**BRIEF:** Quote verbatim the span of lines that begins the listing below and closes with the line containing "S.camera = cam".

**COLLECTED DATA:**
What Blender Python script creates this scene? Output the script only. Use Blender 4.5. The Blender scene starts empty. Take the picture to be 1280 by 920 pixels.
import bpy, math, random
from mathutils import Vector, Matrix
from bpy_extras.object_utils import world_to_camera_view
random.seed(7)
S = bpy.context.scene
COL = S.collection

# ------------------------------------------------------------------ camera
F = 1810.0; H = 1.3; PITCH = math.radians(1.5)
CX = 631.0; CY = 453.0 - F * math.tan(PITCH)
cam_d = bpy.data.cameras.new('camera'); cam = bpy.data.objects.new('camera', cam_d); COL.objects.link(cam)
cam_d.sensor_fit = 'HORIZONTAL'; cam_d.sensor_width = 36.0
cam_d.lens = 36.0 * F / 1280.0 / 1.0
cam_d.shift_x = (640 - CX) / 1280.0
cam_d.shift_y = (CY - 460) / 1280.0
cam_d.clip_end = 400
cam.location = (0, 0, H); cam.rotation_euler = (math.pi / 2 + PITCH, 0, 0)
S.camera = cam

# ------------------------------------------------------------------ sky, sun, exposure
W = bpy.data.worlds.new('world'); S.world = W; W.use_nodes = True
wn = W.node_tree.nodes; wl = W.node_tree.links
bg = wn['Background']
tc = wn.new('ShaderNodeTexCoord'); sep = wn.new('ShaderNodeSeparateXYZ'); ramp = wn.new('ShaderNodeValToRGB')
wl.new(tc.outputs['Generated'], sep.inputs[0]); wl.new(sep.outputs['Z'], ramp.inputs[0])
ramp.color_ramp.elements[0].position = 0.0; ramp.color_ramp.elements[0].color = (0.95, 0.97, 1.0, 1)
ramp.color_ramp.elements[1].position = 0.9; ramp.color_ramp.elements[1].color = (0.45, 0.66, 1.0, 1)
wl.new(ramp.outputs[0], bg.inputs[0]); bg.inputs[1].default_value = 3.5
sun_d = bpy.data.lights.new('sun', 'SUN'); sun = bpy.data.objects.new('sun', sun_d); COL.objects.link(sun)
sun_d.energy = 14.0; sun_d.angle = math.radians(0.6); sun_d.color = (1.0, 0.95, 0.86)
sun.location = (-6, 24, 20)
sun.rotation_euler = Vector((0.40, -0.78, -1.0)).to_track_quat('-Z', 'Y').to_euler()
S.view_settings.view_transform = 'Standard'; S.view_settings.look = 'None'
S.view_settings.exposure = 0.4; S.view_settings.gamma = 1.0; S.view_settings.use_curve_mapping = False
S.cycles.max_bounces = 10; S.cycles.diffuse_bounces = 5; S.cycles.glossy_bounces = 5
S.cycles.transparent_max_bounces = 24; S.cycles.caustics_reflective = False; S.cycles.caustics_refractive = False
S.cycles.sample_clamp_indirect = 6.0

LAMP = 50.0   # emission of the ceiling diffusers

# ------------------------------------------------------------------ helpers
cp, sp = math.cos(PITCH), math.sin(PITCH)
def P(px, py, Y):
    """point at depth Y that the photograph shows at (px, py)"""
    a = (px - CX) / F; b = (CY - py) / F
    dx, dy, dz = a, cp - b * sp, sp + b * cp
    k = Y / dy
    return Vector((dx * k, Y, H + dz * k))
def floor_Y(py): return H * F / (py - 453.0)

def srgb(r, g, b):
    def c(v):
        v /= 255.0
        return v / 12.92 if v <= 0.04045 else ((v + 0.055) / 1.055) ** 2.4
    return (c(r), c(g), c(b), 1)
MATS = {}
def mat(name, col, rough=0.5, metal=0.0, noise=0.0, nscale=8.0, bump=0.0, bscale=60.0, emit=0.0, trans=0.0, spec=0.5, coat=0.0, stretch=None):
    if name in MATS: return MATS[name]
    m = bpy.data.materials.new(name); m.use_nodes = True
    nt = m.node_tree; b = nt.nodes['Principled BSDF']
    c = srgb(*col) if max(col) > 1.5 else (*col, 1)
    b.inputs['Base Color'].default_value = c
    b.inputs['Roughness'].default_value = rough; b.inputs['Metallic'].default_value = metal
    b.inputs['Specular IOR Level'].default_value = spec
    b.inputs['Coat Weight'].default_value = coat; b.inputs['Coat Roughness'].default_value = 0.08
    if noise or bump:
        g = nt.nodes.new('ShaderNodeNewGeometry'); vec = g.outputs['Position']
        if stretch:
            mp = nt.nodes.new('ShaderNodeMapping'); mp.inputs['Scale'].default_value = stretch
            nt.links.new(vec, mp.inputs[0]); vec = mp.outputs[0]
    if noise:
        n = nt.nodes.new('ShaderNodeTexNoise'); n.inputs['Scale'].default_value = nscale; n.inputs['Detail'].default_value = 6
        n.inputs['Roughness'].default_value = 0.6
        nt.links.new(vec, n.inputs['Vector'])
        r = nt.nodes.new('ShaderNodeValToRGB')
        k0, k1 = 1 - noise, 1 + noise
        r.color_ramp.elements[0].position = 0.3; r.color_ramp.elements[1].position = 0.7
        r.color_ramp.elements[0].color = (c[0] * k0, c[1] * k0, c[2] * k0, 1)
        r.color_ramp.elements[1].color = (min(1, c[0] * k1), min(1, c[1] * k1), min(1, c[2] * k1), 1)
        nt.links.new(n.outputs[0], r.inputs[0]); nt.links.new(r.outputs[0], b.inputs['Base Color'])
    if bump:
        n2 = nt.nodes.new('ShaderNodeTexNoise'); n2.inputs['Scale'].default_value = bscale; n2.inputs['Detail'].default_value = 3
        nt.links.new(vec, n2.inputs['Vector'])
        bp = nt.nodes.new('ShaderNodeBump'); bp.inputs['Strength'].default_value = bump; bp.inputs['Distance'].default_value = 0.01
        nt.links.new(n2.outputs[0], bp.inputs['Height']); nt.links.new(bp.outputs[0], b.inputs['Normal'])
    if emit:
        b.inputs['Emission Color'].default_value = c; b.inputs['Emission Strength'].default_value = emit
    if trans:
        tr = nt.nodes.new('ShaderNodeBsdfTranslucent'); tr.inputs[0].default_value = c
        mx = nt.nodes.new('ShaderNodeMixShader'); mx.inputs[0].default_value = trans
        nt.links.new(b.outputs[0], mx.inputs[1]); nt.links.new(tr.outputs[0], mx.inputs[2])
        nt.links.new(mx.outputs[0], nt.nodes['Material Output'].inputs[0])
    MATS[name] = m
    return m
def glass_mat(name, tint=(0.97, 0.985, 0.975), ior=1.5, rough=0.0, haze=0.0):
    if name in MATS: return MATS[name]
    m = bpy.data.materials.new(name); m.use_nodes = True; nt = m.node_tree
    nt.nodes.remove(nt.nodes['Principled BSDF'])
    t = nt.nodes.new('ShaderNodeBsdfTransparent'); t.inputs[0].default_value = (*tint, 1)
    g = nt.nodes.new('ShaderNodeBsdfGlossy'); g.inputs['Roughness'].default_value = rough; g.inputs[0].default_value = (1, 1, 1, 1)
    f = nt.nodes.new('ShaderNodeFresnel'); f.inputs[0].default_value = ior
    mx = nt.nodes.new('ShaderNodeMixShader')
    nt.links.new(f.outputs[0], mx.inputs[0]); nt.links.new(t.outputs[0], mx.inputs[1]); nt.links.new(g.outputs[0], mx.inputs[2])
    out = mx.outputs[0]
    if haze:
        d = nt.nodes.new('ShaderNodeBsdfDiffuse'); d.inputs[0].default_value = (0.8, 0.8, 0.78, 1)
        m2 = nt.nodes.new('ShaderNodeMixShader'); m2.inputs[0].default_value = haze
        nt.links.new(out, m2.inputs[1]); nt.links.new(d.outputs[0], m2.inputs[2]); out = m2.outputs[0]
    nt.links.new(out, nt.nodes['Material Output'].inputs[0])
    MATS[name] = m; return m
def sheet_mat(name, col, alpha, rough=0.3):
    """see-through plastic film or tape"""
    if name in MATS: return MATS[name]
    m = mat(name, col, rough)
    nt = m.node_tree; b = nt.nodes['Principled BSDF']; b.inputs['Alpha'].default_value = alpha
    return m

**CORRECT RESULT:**
What Blender Python script creates this scene? Output the script only. Use Blender 4.5. The Blender scene starts empty. Take the picture to be 1280 by 920 pixels.
import bpy, math, random
from mathutils import Vector, Matrix
from bpy_extras.object_utils import world_to_camera_view
random.seed(7)
S = bpy.context.scene
COL = S.collection

# ------------------------------------------------------------------ camera
F = 1810.0; H = 1.3; PITCH = math.radians(1.5)
CX = 631.0; CY = 453.0 - F * math.tan(PITCH)
cam_d = bpy.data.cameras.new('camera'); cam = bpy.data.objects.new('camera', cam_d); COL.objects.link(cam)
cam_d.sensor_fit = 'HORIZONTAL'; cam_d.sensor_width = 36.0
cam_d.lens = 36.0 * F / 1280.0 / 1.0
cam_d.shift_x = (640 - CX) / 1280.0
cam_d.shift_y = (CY - 460) / 1280.0
cam_d.clip_end = 400
cam.location = (0, 0, H); cam.rotation_euler = (math.pi / 2 + PITCH, 0, 0)
S.camera = cam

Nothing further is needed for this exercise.